## GOAL
Starting with the first line of the listing, quote each line exactly until and including the one with "COL = SC.collection", leaving pictures out.

## INFORMATION SHOWN
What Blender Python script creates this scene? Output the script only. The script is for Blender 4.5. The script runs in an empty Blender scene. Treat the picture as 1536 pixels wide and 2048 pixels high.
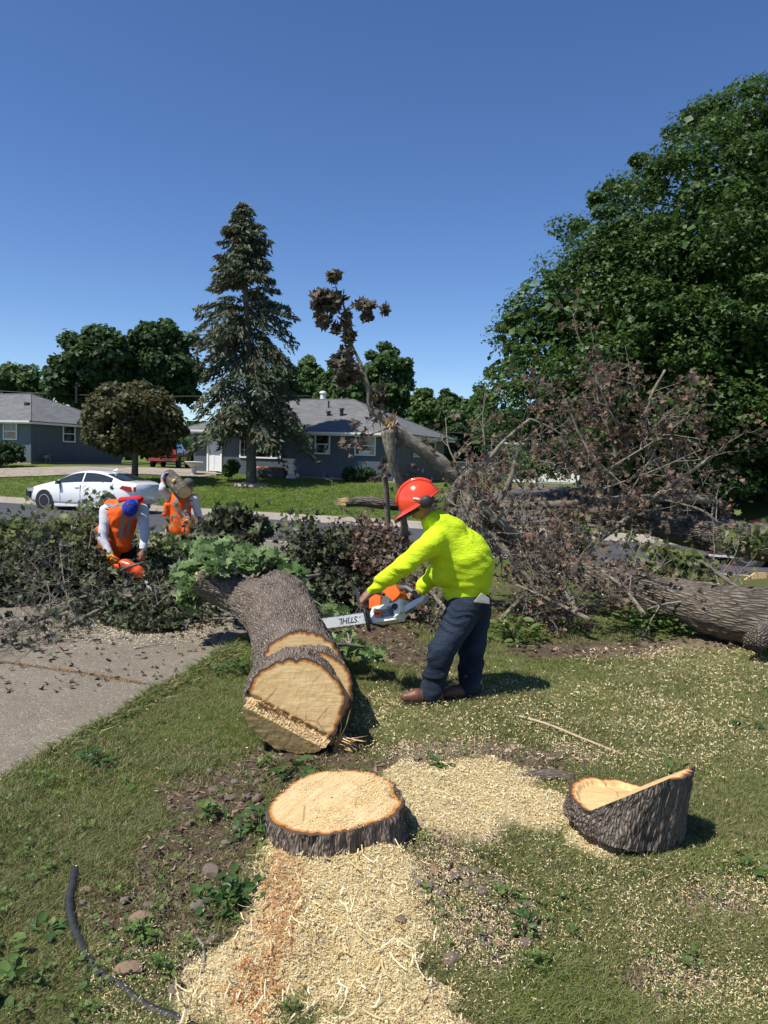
import bpy, math, random
import numpy as np
from mathutils import Vector, Matrix

random.seed(7); RNG = np.random.default_rng(7)
SC = bpy.context.scene
COL = SC.collection

# ------------------------------------------------------------------ camera
FP = 1520.0                       # focal length in photograph pixels
PITCH = math.atan(107/FP); ROLL = 0.03; CAMH = 1.7
cF = np.array([0, math.cos(PITCH), -math.sin(PITCH)])
_R0 = np.array([1., 0, 0]); _U0 = np.array([0, math.sin(PITCH), math.cos(PITCH)])
cR = _R0*math.cos(ROLL) + _U0*math.sin(ROLL)
cU = -_R0*math.sin(ROLL) + _U0*math.cos(ROLL)
cC = np.array([0, 0, CAMH])
cam = bpy.data.objects.new('camera', bpy.data.cameras.new('camera'))
COL.objects.link(cam)
cam.matrix_world = Matrix([[cR[0], cU[0], -cF[0], cC[0]], [cR[1], cU[1], -cF[1], cC[1]],
                           [cR[2], cU[2], -cF[2], cC[2]], [0, 0, 0, 1]])
cam.data.sensor_fit = 'VERTICAL'; cam.data.sensor_height = 36.0
cam.data.lens = FP/2048*36.0
cam.data.clip_start = 0.05; cam.data.clip_end = 2000
SC.camera = cam

# ------------------------------------------------------------------ sky and sun
SUN_TO = Vector((-0.52, -0.35, 1.0)).normalized()     # direction towards the sun
SUN_EL = math.asin(SUN_TO.z); SUN_AZ = math.atan2(SUN_TO.x, SUN_TO.y)
W = bpy.data.worlds.new('World'); SC.world = W; W.use_nodes = True
nt = W.node_tree; nt.nodes.clear()
sky = nt.nodes.new('ShaderNodeTexSky'); sky.sky_type = 'NISHITA'; sky.sun_disc = False
sky.sun_elevation = SUN_EL; sky.sun_rotation = SUN_AZ
sky.altitude = 300; sky.air_density = 0.8; sky.dust_density = 0.15; sky.ozone_density = 3.0
bg = nt.nodes.new('ShaderNodeBackground'); bg.inputs['Strength'].default_value = 0.105
wo = nt.nodes.new('ShaderNodeOutputWorld')
hs = nt.nodes.new('ShaderNodeHueSaturation'); hs.inputs['Saturation'].default_value = 1.16; hs.inputs['Hue'].default_value = 0.507; hs.inputs['Value'].default_value = 1.0
nt.links.new(sky.outputs[0], hs.inputs['Color']); nt.links.new(hs.outputs[0], bg.inputs[0]); nt.links.new(bg.outputs[0], wo.inputs[0])
sl = bpy.data.lights.new('sun', 'SUN'); sl.energy = 4.4; sl.angle = math.radians(0.5)
sl.color = (1.0, 0.955, 0.87)
so = bpy.data.objects.new('sun', sl); COL.objects.link(so)
so.rotation_euler = SUN_TO.to_track_quat('Z', 'Y').to_euler(); so.location = (-20, -20, 50)
SC.view_settings.view_transform = 'Standard'; SC.view_settings.look = 'None'
SC.view_settings.gamma = 1; SC.view_settings.use_curve_mapping = False
SC.view_settings.exposure = 0.48
SC.cycles.max_bounces = 6; SC.cycles.diffuse_bounces = 3; SC.cycles.glossy_bounces = 3
SC.cycles.transmission_bounces = 4; SC.cycles.transparent_max_bounces = 6
SC.cycles.use_denoising = True; SC.cycles.sample_clamp_indirect = 6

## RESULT
What Blender Python script creates this scene? Output the script only. The script is for Blender 4.5. The script runs in an empty Blender scene. Treat the picture as 1536 pixels wide and 2048 pixels high.
import bpy, math, random
import numpy as np
from mathutils import Vector, Matrix

random.seed(7); RNG = np.random.default_rng(7)
SC = bpy.context.scene
COL = SC.collection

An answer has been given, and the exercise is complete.